İkinci husus, bu yetkilendirmenin kim veya hangi kurum tarafından yapılacağıdır. Hükme göre görevlendirme, Cumhurbaşkanı Kararı ile yapılacaktır.

Türk iç hukukuna göre, bir başka devlet ya da uluslararası örgüt ile antlaşma görüşmelerini yapma ve antlaşma metninin kesinleştirme (imza) yetkisi yürütme organına (Cumhurbaşkanlığına) aittir.

           •  Milletlerarası antlaşmaların bağlayıcılık kazanması

          • Uluslararası Hukuktaki Durum

Uluslararası bir antlaşmanın taraflar için bağlayıcı (uyulması zorunlu) hale getirilmesinin sağlanmasında devletler herhangi bir yöntemi seçmekle serbesttirler.

Bir antlaşma metninin imza ile bağlayıcılık kazanması taraflarca öngörülmüş ise, başka bir işleme gerek kalmadan antlaşma imza ile bağlayıcılık kazanır.

Devletlerin çoğunluğu, antlaşmanın bağlayıcı yani uyulması zorunlu bir nitelik kazanabilmesi için daha karmaşık yöntemler seçer.

Uluslararası hukuk bu konuda bir sınırlandırma getirmemektedir.

Bunlar daha çok kendi iç hukuk düzenlerinde yapılmasını öngördükleri işlemlerdir. Bu işlemler genel olarak ‘’onaylama’’ denmektedir.
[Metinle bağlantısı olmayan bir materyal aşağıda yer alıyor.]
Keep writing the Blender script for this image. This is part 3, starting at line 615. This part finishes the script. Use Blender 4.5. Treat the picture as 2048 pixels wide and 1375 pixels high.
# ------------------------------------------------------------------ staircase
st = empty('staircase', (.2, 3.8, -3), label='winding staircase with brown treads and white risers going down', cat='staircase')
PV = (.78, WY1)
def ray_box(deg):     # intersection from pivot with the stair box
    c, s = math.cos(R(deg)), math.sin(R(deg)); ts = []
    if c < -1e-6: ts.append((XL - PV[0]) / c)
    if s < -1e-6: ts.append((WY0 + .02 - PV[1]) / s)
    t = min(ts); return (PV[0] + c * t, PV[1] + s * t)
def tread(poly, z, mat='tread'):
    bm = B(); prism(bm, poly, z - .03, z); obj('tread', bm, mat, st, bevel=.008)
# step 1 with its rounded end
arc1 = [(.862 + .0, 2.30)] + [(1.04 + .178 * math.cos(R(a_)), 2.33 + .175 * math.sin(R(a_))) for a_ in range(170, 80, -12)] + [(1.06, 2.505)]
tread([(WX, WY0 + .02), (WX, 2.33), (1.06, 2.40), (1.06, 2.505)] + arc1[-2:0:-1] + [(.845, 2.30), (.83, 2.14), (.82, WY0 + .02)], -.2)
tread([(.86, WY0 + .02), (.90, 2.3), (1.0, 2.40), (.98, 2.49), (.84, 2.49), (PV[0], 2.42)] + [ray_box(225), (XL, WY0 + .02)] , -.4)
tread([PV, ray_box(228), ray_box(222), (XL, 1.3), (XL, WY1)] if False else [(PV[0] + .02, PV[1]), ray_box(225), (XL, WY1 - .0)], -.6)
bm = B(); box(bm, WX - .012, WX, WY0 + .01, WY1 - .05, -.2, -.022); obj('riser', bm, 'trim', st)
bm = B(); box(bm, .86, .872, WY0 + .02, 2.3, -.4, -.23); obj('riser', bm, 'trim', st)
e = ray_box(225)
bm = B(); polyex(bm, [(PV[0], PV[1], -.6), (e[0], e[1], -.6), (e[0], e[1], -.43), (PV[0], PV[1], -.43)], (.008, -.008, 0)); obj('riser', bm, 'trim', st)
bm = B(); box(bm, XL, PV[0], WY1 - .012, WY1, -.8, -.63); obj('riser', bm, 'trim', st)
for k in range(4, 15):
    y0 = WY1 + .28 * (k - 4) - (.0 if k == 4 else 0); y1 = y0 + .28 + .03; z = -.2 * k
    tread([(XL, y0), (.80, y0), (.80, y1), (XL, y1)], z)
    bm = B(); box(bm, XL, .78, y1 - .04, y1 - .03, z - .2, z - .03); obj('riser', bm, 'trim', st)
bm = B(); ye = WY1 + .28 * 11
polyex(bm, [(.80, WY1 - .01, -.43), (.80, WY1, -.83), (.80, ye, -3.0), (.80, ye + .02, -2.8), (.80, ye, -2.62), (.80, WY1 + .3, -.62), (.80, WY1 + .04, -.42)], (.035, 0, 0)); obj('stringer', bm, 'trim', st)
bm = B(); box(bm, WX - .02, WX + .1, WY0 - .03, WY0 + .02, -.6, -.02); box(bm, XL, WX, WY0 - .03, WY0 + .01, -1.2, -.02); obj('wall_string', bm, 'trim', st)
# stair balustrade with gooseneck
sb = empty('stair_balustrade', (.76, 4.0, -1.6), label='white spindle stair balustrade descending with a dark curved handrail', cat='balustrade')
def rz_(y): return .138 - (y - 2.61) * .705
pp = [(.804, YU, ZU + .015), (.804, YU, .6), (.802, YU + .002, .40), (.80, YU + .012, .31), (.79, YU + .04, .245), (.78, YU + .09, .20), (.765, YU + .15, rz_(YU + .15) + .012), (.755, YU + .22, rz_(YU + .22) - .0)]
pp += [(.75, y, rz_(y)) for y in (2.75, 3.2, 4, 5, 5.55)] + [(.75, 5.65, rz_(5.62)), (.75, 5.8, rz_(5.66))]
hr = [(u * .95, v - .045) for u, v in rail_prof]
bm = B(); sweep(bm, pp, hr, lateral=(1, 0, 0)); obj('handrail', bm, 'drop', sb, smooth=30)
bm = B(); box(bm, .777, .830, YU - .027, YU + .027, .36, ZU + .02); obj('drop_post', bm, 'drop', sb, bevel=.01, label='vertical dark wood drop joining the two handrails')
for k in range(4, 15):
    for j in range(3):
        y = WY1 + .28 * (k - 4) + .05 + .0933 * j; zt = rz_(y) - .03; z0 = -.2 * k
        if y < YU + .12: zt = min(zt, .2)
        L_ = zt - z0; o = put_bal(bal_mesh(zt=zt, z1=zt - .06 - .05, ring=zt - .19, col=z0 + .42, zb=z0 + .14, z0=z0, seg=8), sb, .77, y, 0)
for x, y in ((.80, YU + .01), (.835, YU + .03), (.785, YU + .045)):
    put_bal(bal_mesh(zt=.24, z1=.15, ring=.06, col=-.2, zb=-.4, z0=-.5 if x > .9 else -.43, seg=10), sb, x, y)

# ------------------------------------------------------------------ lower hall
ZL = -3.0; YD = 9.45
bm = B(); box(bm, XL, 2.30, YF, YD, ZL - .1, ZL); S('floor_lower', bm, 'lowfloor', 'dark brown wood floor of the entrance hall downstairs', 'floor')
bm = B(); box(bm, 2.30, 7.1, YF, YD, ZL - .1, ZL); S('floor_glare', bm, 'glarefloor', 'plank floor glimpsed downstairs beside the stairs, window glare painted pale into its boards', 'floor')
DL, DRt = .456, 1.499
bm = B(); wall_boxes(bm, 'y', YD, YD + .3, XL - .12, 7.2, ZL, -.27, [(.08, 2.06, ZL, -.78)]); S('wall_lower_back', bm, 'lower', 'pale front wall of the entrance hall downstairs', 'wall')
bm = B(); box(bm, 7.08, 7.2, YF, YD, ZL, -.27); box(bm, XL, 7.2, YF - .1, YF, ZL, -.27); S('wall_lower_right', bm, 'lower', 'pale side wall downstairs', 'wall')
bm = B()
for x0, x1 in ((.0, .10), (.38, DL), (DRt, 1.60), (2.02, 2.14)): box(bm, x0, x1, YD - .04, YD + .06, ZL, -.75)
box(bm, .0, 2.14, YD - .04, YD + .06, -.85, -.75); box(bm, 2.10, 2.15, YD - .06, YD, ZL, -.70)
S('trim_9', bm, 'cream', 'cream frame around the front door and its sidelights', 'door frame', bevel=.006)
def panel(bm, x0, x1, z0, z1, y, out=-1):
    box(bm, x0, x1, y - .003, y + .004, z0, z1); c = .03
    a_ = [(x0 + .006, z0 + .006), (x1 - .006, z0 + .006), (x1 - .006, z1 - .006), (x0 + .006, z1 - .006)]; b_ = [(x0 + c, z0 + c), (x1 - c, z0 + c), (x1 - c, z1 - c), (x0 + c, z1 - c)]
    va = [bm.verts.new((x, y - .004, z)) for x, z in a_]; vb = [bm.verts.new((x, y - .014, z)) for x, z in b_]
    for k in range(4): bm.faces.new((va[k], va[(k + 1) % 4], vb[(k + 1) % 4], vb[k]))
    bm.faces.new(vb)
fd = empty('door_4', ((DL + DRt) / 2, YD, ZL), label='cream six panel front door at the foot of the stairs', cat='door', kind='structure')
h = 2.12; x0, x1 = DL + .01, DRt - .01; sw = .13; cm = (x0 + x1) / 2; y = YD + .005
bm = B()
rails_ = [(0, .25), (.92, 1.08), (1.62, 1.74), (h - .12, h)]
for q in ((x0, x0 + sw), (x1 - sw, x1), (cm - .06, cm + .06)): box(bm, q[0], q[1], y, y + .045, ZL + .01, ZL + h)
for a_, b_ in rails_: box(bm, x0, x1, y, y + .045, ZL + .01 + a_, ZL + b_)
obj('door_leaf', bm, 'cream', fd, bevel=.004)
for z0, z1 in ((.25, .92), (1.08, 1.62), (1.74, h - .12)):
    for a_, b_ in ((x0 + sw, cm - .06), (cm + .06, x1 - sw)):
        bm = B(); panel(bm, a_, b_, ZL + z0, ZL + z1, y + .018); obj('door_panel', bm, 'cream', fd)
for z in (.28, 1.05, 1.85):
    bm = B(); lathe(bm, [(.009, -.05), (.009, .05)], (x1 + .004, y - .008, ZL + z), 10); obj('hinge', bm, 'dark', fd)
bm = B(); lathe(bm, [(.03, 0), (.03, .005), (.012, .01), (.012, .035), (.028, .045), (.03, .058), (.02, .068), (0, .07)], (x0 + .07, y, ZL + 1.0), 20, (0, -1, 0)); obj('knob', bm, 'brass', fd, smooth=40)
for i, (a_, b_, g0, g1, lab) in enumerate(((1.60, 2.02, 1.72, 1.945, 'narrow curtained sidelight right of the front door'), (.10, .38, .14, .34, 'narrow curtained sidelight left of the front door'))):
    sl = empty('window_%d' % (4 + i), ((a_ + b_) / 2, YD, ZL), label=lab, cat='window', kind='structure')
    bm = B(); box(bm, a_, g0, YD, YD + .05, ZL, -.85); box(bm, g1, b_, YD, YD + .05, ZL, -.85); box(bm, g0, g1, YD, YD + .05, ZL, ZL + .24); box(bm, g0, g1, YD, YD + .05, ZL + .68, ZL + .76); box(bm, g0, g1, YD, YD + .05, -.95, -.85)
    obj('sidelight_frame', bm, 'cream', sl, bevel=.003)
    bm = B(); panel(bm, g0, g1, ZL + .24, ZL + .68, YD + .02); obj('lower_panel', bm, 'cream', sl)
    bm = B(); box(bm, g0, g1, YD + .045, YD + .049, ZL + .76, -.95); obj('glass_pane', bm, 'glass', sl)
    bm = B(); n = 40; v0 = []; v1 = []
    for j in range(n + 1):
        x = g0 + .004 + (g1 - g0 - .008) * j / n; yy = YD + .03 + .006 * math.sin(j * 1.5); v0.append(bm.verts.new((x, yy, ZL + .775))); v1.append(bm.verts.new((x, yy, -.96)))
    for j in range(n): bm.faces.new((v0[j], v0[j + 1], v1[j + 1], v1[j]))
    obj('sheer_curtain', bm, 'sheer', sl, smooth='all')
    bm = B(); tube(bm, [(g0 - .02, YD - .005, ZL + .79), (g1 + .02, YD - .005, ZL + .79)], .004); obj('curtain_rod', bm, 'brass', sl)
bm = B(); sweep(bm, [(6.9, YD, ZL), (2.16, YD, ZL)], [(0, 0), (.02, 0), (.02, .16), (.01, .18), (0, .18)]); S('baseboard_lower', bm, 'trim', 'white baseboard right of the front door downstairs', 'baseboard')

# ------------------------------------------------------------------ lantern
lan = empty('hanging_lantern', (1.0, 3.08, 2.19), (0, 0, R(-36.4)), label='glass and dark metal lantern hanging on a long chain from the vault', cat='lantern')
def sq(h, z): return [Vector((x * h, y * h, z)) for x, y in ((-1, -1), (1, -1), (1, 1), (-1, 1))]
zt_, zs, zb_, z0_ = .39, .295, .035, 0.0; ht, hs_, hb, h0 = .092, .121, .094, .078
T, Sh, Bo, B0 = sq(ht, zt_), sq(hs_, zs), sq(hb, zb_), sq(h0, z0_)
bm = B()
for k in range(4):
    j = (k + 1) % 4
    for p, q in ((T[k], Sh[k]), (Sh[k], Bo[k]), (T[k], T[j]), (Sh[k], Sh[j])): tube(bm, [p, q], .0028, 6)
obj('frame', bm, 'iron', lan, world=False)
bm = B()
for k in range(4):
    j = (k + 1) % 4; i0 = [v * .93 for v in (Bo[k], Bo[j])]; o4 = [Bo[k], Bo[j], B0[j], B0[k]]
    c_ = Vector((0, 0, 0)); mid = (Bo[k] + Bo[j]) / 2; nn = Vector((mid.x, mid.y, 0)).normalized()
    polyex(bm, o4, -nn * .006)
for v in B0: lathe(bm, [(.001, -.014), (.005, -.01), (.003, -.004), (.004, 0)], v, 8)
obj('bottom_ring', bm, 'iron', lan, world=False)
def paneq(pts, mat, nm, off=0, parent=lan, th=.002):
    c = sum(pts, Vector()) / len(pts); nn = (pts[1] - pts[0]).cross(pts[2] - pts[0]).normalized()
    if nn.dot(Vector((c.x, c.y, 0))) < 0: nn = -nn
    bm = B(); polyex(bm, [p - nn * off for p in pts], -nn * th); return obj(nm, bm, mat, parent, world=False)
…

Devletlerin bu türden onaylama işlemlerini öngörmelerinin esas nedeni, devletin bazı kurumlarının iradesinin bu antlaşmanın yapılışına dahil edilmesi ve antlaşma üzerinde bir denetim imkanı sağlamasıdır.

Bir devletin başka devletlerce zaten bağlayıcılık kazandırılmış bir uluslararası antlaşmaya sonradan katılma durumu da söz konusudur. Bir uluslararası antlaşmaya katılma olabilmesi için, o antlaşmada buna izin verilmesi gerekir.

          • Türk İç Hukukundaki Durum

Türkiye’deki, iç hukuk düzenlemelerine göre, Türkiye’nin bir antlaşma ile bağlanabilmesi, yani antlaşmanın Türkiye için bağlayıcı hale getirilebilmesi için imzalanmış olması yeterli olmamakta ve ilgili düzenlemelerde öngörüldüğü biçimde ayrıca onaylanması gerekmektedir.

Uluslararası antlaşmaların onaylanmasının detayları, Anayasa’nın 90. Maddesi ve 9 Nolu Cumhurbaşkanlığı Kararnamesi’nin 2. Ve 3. Maddelerinde düzenlenmiştir. Bu düzenlemelere göre, antlaşmalar, bağlayıcılık kazandırmalarında uygulanacak yöntem açısından iki gruba ayrılır.

İlk grupta bulunan antlaşmaları onaylama veya bu antlaşmalara katılma TBMM’nin ‘’onaylamayı uygun bulma kanunu’’ çıkarmasıyla ilişkilendirilmiştir. Hakkında onaylamayı uygun bulma yasası çıkarılmış antlaşmaların onaylanması veya bu antlaşmalara katılma, Cumhurbaşkanı Kararı ile olacaktır. İkinci grup antlaşmaların dışındaki uluslararası antlaşmalar bu süreçten ilerleyerek onaylanmada bağlayıcılık kazanırlar. İkinci grupta bulunan bu antlaşmaların onaylanması için bir onaylamayı uygun bulma yasası çıkarılması zorunluluğu bulunmamaktadır.

Buna göre, bu gruptaki antlaşmalar iki alt gruba ayrılır.

Kuzey Atlantik Antlaşması Örgütü ile yapılan ikili veya çok taraflı andlaşmalardan Türk kanunlarına değişiklik getirmeyenler Cumhurbaşkanı’nca doğrudan onaylanır.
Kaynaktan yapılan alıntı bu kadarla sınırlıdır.